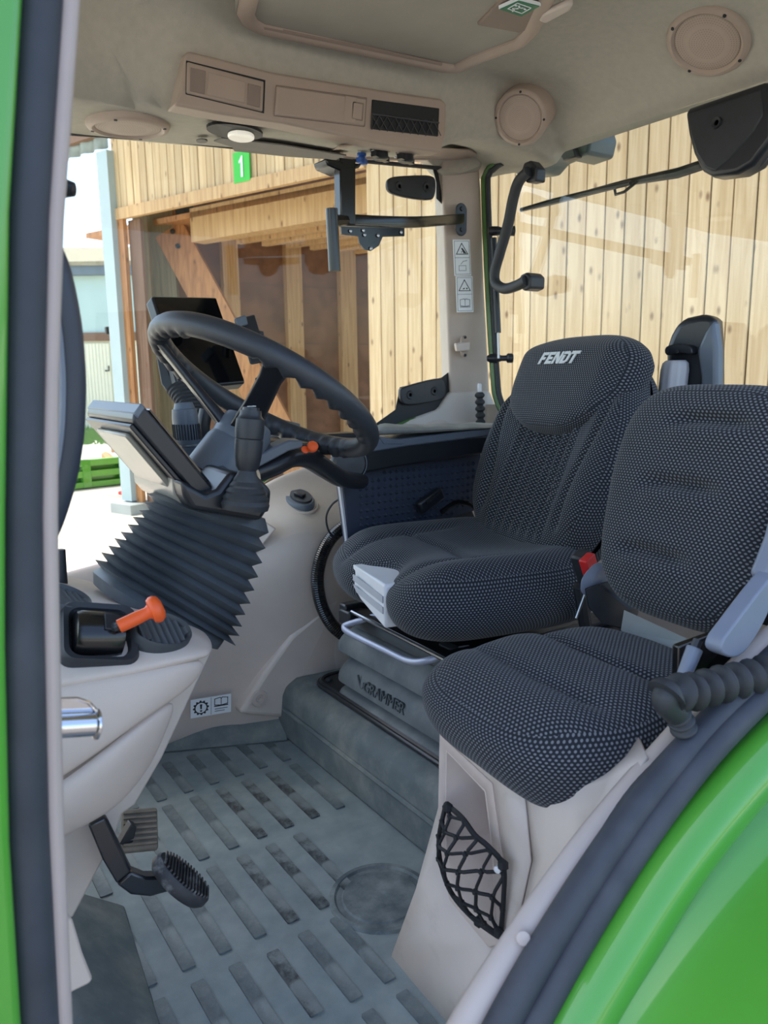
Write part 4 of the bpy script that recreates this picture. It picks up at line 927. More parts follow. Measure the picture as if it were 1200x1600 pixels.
build('grip', MB().lathe([(0, -.004), (.0088, -.003), (.0088, .022), (.008, .034), (.010, .038), (.0155, .039), (.018, .043), (.018, .048), (.015, .053), (.008, .0555), (0, .056)], h1-hd*.004, hd, 28), orange, lv)['label'] = 'orange T handle'
# pedals
bp_ = thing('brake_pedal', 'black bent pedal arm with ribbed oval pad below the cowl', 'pedal', P(280, 1380, y=.98))
arm_p = [P(137, 1290, y=.985), P(164, 1278, y=.985), P(187, 1325, y=.985), P(205, 1362, y=.98), P(228, 1371, y=.98), P(262, 1370, y=.98), P(272, 1392, y=.98), P(235, 1402, y=.98), P(205, 1399, y=.98), P(182, 1382, y=.985), P(160, 1345, y=.985)]
build('pedal_arm', MB().prism([arm_p[0], arm_p[1], arm_p[2], arm_p[3], arm_p[9], arm_p[10]], V((.004, .012, 0))), blue_arm, bp_, bevel=.003)
build('pedal_arm', MB().prism([arm_p[3]]+arm_p[4:10], V((.004, .028, -.006))), blue_arm, bp_, bevel=.004)
pc = P(283, 1374, y=.97); pu = (P(318, 1402, y=.955)-P(246, 1342, y=.985)); pl_ = pu.length; pu.normalize(); pv = V((-.25, 1, .55)); pv = (pv-pu*pv.dot(pu)).normalized(); pw = pu.cross(pv)
if pw.dot(CAM-pc) < 0: pw = -pw
oval = lambda k, h: [pc+pw*h+pu*(math.cos(q)*pl_*.56*k)+pv*(math.sin(q)*.034*k) for q in [2*math.pi*i/32 for i in range(32)]]
build('pedal_pad', MB().loft([oval(.9, -.012), oval(1, -.006), oval(1, .004), oval(.93, .008)]), pedal_m, bp_)
for i in range(-7, 8):
    hw_ = .031*math.sqrt(max(0.02, 1-(i/8)**2)); o = pc+pu*(i*pl_*.064)+pw*.008
    build('pad_rib', MB().prism([o-pv*hw_, o+pv*hw_, o+pv*hw_+pu*pl_*.03, o-pv*hw_+pu*pl_*.03], pw*.004), pedal_m, bp_, smooth=0)
p2 = thing('clutch_pedal', 'muddy grey ribbed pedal pad behind the beige cowl', 'pedal', P(220, 1300, y=1.28))
c2 = P(218, 1297, y=1.27); B2 = basis((.95, -.2, -.15), (.1, .75, .6))
build('pedal_pad', MB().box(c2, (.062, .075, .016), B2), pedal2_m, p2, bevel=.006, segs=3)
for i in range(-3, 4): build('pad_rib', MB().box(c2+B2 @ V((0, i*.0095, .010)), (.056, .004, .005), B2), pedal2_m, p2, smooth=0)
build('pedal_arm', MB().prism([P(187, 1320, y=1.25), P(205, 1288, y=1.25), P(214, 1292, y=1.25), P(207, 1322, y=1.25)], V((0, .02, 0))), black, p2, bevel=.002)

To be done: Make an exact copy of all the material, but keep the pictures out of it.

Output for this exercise:
Write part 4 of the bpy script that recreates this picture. It picks up at line 927. More parts follow. Measure the picture as if it were 1200x1600 pixels.
build('grip', MB().lathe([(0, -.004), (.0088, -.003), (.0088, .022), (.008, .034), (.010, .038), (.0155, .039), (.018, .043), (.018, .048), (.015, .053), (.008, .0555), (0, .056)], h1-hd*.004, hd, 28), orange, lv)['label'] = 'orange T handle'
# pedals
bp_ = thing('brake_pedal', 'black bent pedal arm with ribbed oval pad below the cowl', 'pedal', P(280, 1380, y=.98))
arm_p = [P(137, 1290, y=.985), P(164, 1278, y=.985), P(187, 1325, y=.985), P(205, 1362, y=.98), P(228, 1371, y=.98), P(262, 1370, y=.98), P(272, 1392, y=.98), P(235, 1402, y=.98), P(205, 1399, y=.98), P(182, 1382, y=.985), P(160, 1345, y=.985)]
build('pedal_arm', MB().prism([arm_p[0], arm_p[1], arm_p[2], arm_p[3], arm_p[9], arm_p[10]], V((.004, .012, 0))), blue_arm, bp_, bevel=.003)
build('pedal_arm', MB().prism([arm_p[3]]+arm_p[4:10], V((.004, .028, -.006))), blue_arm, bp_, bevel=.004)
pc = P(283, 1374, y=.97); pu = (P(318, 1402, y=.955)-P(246, 1342, y=.985)); pl_ = pu.length; pu.normalize(); pv = V((-.25, 1, .55)); pv = (pv-pu*pv.dot(pu)).normalized(); pw = pu.cross(pv)
if pw.dot(CAM-pc) < 0: pw = -pw
oval = lambda k, h: [pc+pw*h+pu*(math.cos(q)*pl_*.56*k)+pv*(math.sin(q)*.034*k) for q in [2*math.pi*i/32 for i in range(32)]]
build('pedal_pad', MB().loft([oval(.9, -.012), oval(1, -.006), oval(1, .004), oval(.93, .008)]), pedal_m, bp_)
for i in range(-7, 8):
    hw_ = .031*math.sqrt(max(0.02, 1-(i/8)**2)); o = pc+pu*(i*pl_*.064)+pw*.008
    build('pad_rib', MB().prism([o-pv*hw_, o+pv*hw_, o+pv*hw_+pu*pl_*.03, o-pv*hw_+pu*pl_*.03], pw*.004), pedal_m, bp_, smooth=0)
p2 = thing('clutch_pedal', 'muddy grey ribbed pedal pad behind the beige cowl', 'pedal', P(220, 1300, y=1.28))
c2 = P(218, 1297, y=1.27); B2 = basis((.95, -.2, -.15), (.1, .75, .6))
build('pedal_pad', MB().box(c2, (.062, .075, .016), B2), pedal2_m, p2, bevel=.006, segs=3)
for i in range(-3, 4): build('pad_rib', MB().box(c2+B2 @ V((0, i*.0095, .010)), (.056, .004, .005), B2), pedal2_m, p2, smooth=0)
build('pedal_arm', MB().prism([P(187, 1320, y=1.25), P(205, 1288, y=1.25), P(214, 1292, y=1.25), P(207, 1322, y=1.25)], V((0, .02, 0))), black, p2, bevel=.002)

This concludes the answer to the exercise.